Angara to propose an eight-grade jump in teacher’s basic pay

Saying that public school teachers are the backbone of public education, LDP-Puwersa senatorial candidate Edgardo Angara yesterday said he is preparing a draft legislation that will seek an eight-grade jump in the basic pay of public school teachers, or from the present P10,000 to P15,000 a month.

Angara, who had spent 12 years in the Senate fighting for education issues, said there is a pressing need to upgrade the salaries of public schools teachers to give them decent lives. The present pay scale has to catch up with the present cost of living and other economic variable, he said.

Angara was also instrumental in the original effort to double the pay of public school teachers in the early ’90s.

There are around P450,000 teachers in public elementary and high schools in the country that will benefit from the proposed initiative of Angara.

"The public school teachers need an urgent economic relief. This can be done via a modest increase in the basic pay," said Angara.

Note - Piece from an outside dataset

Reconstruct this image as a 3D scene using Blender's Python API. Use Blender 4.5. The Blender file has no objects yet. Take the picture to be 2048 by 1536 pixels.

Angara said the basic pay for public school teachers is now Salary Grade 10, or a little above P10,000. To adjust the basic pay to P15,000, the legislation should set the basic pay at Salary Grade 18, or an eight-step jump, according to Angara.

Angara, during his Senate years, was often "Mr. Education" for championing the welfare of teachers and public and private education.

He was the main proponent of the Free High School Act, that mandates free secondary education. Before the passage of that law, only elementary education was free.

He was the main sponsor of the measures that created the Commission on Higher Education (CHED) and the Technical Education and Skills Development Authority (TESDA).

The two laws stripped the Department of Education, Culture and Sports (DECS) of unnecessary burden, enabling the DECS to focus on the needs of basic education.

Angara was also the principal sponsor of the measure that is now the Government Assistance to Students and Teachers in Private Education (or GASTPE).

In 1992, he headed a congressional commission that wrote the landmark report on the problems of Philippine education.